50 pages • 1 hour read
“Some people can make themselves cry. I can make myself sick with terror [...] I look at the stars and imagine the universe. Then I draw back to our galaxy, then to our planet—spinning away in all that immensity. Spinning for dear life. And for a moment the utter precariousness, the sheer improbability of it all overwhelms me. What do we have to hold on to?”
Amal’s fears are answered by the process of her storytelling. The question of what we “have to hold on to” suggests the difficulties of finding the meeting-places between people who might otherwise seem remote—whether in time, place, culture, or just in the difficulty of one human trying to connect to another. This image of the planet as both small and precarious sets the stage for an examination of connectedness.
“I am obsessed with Anna Winterbourne’s brown journal. She has become as real to me as Dorothea Brooke.”
Soueif’s interest in the nature of reality is neatly condensed here. Dorothea Brooke, the heroine of George Eliot’s Middlemarch, is of course just as fictional as Anna Winterbourne, and as Amal herself, for that matter. Yet, fictional people and dead people have their own reality, different from the reality of the living.
“I walked to the museum and I went to see the paintings. I cannot pretend to a wholly untroubled mind—nor would it be proper now to have one—but I was able, once more, to take pleasure in the wondrous colors, the tranquility, the contentment with which they are infused. And I wondered, as I had wondered before, is that a world which truly exists?”
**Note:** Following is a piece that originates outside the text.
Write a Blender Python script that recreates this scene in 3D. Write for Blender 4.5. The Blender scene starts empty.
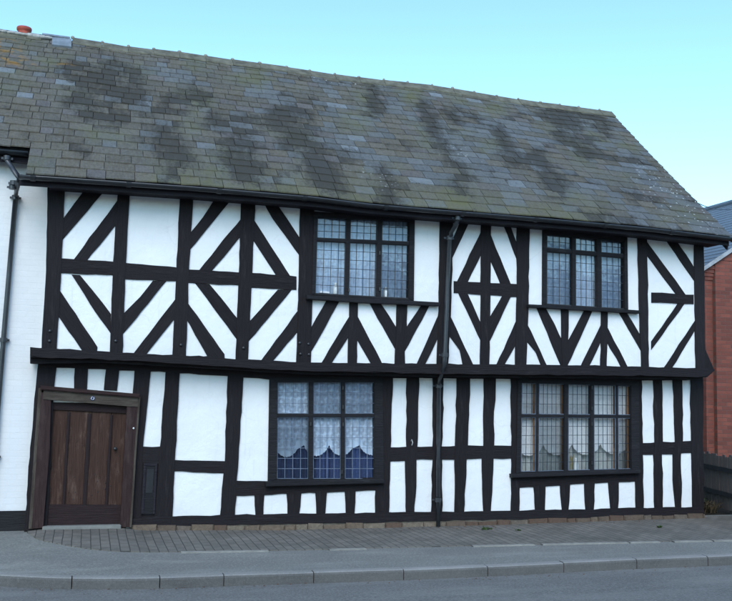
import bpy, bmesh, math, random
from mathutils import Vector, Matrix, noise as mnoise
R = math.radians
random.seed(7)
scene = bpy.context.scene
COL = scene.collection

# ------------------------------------------------------------------ camera
F_PX, YAW, PITCH, ROLL, CAM = 920.0, R(17.0), R(5.5), R(1.3), Vector((0, -12.6, 1.9))
FW = Vector((math.sin(YAW)*math.cos(PITCH), math.cos(YAW)*math.cos(PITCH), math.sin(PITCH)))
R0 = Vector((math.cos(YAW), -math.sin(YAW), 0)); U0 = R0.cross(FW)
RT = R0*math.cos(ROLL)+U0*math.sin(ROLL); UP = -R0*math.sin(ROLL)+U0*math.cos(ROLL)
cam_d = bpy.data.cameras.new('camera'); cam = bpy.data.objects.new('camera', cam_d); COL.objects.link(cam)
cam.matrix_world = Matrix(((RT.x, UP.x, -FW.x, CAM.x), (RT.y, UP.y, -FW.y, CAM.y), (RT.z, UP.z, -FW.z, CAM.z), (0, 0, 0, 1)))
cam_d.sensor_width = 36; cam_d.lens = F_PX/732*36; cam_d.clip_end = 3000; cam_d.clip_start = .05
scene.camera = cam
def ray(x, y): return FW*F_PX + RT*(x-366) + UP*(300.5-y)
def atY(x, y, Y):                      # survey: a sighted point on the wall plane at depth Y
    d = ray(x, y); return CAM + d*((Y-CAM.y)/d.y)
def atZ(x, y, Z):
    d = ray(x, y); return CAM + d*((Z-CAM.z)/d.z)
def proj(p):
    v = Vector(p)-CAM; w = v.dot(FW); return 366+F_PX*v.dot(RT)/w, 300.5-F_PX*v.dot(UP)/w
def interp(tab, x):
    if x <= tab[0][0]: return tab[0][1]
    for (a, b), (c, d) in zip(tab, tab[1:]):
        if x <= c: return b+(d-b)*(x-a)/(c-a)
    return tab[-1][1]

# ------------------------------------------------------------------ materials
def lin(c): return tuple(((v/255)/12.92 if v/255 <= .04045 else ((v/255+.055)/1.055)**2.4) for v in c)
class NT:
    def __init__(s, name, rough=.7, spec=.5):
        s.m = bpy.data.materials.new(name); s.m.use_nodes = True; s.t = s.m.node_tree; s.n = s.t.nodes
        s.b = s.n['Principled BSDF']; s.out = s.n['Material Output']
        s.b.inputs['Roughness'].default_value = rough; s.b.inputs['Specular IOR Level'].default_value = spec
        s.tc = s.n.new('ShaderNodeTexCoord')
    def link(s, a, b): s.t.links.new(a, b)
    def mapping(s, scale=(1, 1, 1), src='Object', rot=(0, 0, 0), loc=(0, 0, 0)):
        k = s.n.new('ShaderNodeMapping'); k.inputs['Scale'].default_value = scale; k.inputs['Rotation'].default_value = rot; k.inputs['Location'].default_value = loc
        s.link(s.tc.outputs[src], k.inputs['Vector']); return k.outputs[0]
    def noise(s, vec, scale, detail=4, rough=.55, dist=0):
        k = s.n.new('ShaderNodeTexNoise'); k.inputs['Scale'].default_value = scale; k.inputs['Detail'].default_value = detail
        k.inputs['Roughness'].default_value = rough; k.inputs['Distortion'].default_value = dist
        s.link(vec, k.inputs['Vector']); return k.outputs['Fac']
    def voronoi(s, vec, scale, feature='F1', out='Distance'):
        k = s.n.new('ShaderNodeTexVoronoi'); k.feature = feature; k.inputs['Scale'].default_value = scale
        s.link(vec, k.inputs['Vector']); return k.outputs[out]
    def ramp(s, fac, stops):
        k = s.n.new('ShaderNodeValToRGB'); e = k.color_ramp.elements
        while len(e) < len(stops): e.new(.5)
        for el, (p, c) in zip(e, stops):
            el.position = p; el.color = (*c, 1) if not isinstance(c, (int, float)) else (c, c, c, 1)
        s.link(fac, k.inputs['Fac']); return k.outputs['Color']
    def mix(s, fac, a, b, mode='MIX'):
        k = s.n.new('ShaderNodeMix'); k.data_type = 'RGBA'; k.blend_type = mode; k.clamp_factor = True
        for sock, v in ((k.inputs[0], fac), (k.inputs[6], a), (k.inputs[7], b)):
            if isinstance(v, (int, float)): sock.default_value = v
            elif isinstance(v, tuple): sock.default_value = (*v, 1)
            else: s.link(v, sock)
        return k.outputs[2]
    def math(s, op, a, b=0):
        k = s.n.new('ShaderNodeMath'); k.operation = op
        for sock, v in ((k.inputs[0], a), (k.inputs[1], b)):
            if isinstance(v, (int, float)): sock.default_value = v
            else: s.link(v, sock)
        return k.outputs[0]
    def color(s, c):
        if isinstance(c, tuple): s.b.inputs['Base Color'].default_value = (*c, 1)
        else: s.link(c, s.b.inputs['Base Color'])
    def bump(s, h, dist, strength=1, prev=None):
        k = s.n.new('ShaderNodeBump'); k.inputs['Distance'].default_value = dist; k.inputs['Strength'].default_value = strength
        s.link(h, k.inputs['Height'])
        if prev: s.link(prev, k.inputs['Normal'])
        s.link(k.outputs[0], s.b.inputs['Normal']); return k.outputs[0]
    def attr(s, name):
        k = s.n.new('ShaderNodeAttribute'); k.attribute_name = name; return k.outputs
    def objrand(s):
        return s.n.new('ShaderNodeObjectInfo').outputs['Random']

def mat_timber(name, dark, light, worn, wornamt=.62):
    t = NT(name, .72, .22)
    g = t.mapping((1.2, 22, 22)); n1 = t.noise(g, 3, 6, .65)
    n2 = t.noise(t.mapping((.6, 2.6, 2.6)), 4, 7, .72)
    c = t.mix(t.ramp(n1, [(.35, 0.), (.7, 1.)]), dark, light)
    c = t.mix(t.ramp(n2, [(wornamt, 0.), (wornamt+.12, .55)]), c, worn)
    c = t.mix(t.math('MULTIPLY', t.objrand(), .5), c, light)
    t.color(c)
    b = t.bump(n1, .012, .9); t.bump(n2, .02, .5, b)
    return t.m
M = {}
M['timber'] = mat_timber('black_painted_oak', (.0065, .0050, .0060), (.017, .0130, .0155), (.046, .040, .041), .58)
M['joinery'] = mat_timber('black_window_paint', (.008, .008, .010), (.018, .017, .020), (.045, .043, .045), .55)
M['fascia'] = mat_timber('weathered_fascia', (.012, .010, .014), (.024, .020, .026), (.04, .035, .038))
M['door_frame'] = mat_timber('brown_frame', (.022, .0105, .0105), (.042, .022, .021), (.065, .042, .037), .5)
M['door_paint'] = mat_timber('dark_door_paint', (.014, .008, .009), (.026, .014, .014), (.045, .028, .026), .55)
M['lintel'] = mat_timber('weathered_lintel', (.035, .026, .020), (.07, .054, .044), (.10, .085, .068), .45)
M['door_wood'] = mat_timber('worn_door_oak', (.030, .0145, .010), (.070, .036, .026), (.15, .10, .078), .53)
M['strip_wood'] = mat_timber('bare_pine', (.26, .13, .065), (.40, .23, .13), (.42, .28, .18), .6)
M['fence_wood'] = mat_timber('weathered_fence', (.06, .048, .044), (.125, .10, .09), (.15, .12, .105), .5)

def mat_plaster():
    t = NT('white_limewash', .85, .2)
    o = t.mapping((1, 1, 1)); a = t.noise(o, 1.3, 5, .6); b = t.noise(o, 9, 6, .65); c = t.noise(o, 70, 3, .6)
    col = t.mix(t.ramp(a, [(.3, 0.), (.75, 1.)]), (.74, .74, .735), (.81, .81, .80))
    col = t.mix(t.ramp(b, [(.62, 0.), (.8, .35)]), col, (.60, .60, .57))
    st = t.noise(t.mapping((14, 14, .8)), 1.5, 5, .7); col = t.mix(t.ramp(st, [(.60, 0.), (.78, .22)]), col, (.42, .41, .38))
    nd = t.n.new('ShaderNodeVectorMath'); nd.operation = 'MULTIPLY_ADD'; nz = t.n.new('ShaderNodeTexNoise'); nz.inputs['Scale'].default_value = 5; nz.inputs['Detail'].default_value = 5
    t.link(o, nz.inputs['Vector']); nd.inputs[1].default_value = (.22, .22, .22); t.link(nz.outputs['Color'], nd.inputs[0]); t.link(o, nd.inputs[2])
    ck = t.voronoi(nd.outputs[0], 1.7, 'DISTANCE_TO_EDGE'); ckm = t.math('MULTIPLY', t.ramp(ck, [(.003, .16), (.009, 0.)]), t.ramp(t.noise(o, 1.1, 2, .5), [(.50, 0.), (.60, 1.)]))
    col = t.mix(ckm, col, (.40, .39, .37)); sp = t.voronoi(o, 14); col = t.mix(t.math('MULTIPLY', t.ramp(sp, [(.05, .35), (.09, 0.)]), t.ramp(b, [(.52, 0.), (.60, 1.)])), col, (.38, .36, .33))
    t.color(col)
    p = t.bump(a, .05, .5); p = t.bump(b, .018, .5, p); t.bump(c, .003, .6, p); return t.m
M['plaster'] = mat_plaster()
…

This excerpt from Anna’s journal expands upon the book’s questions about the relationship of art to life. In her period of numbness and depression after her husband’s death, Anna cannot take any pleasure in the things that once made her happy. It is art—music, specifically—that at last allows her to fully feel her grief. However, she cannot feel an unequivocal delight any more in the otherworldliness of art; is its world truly accessible?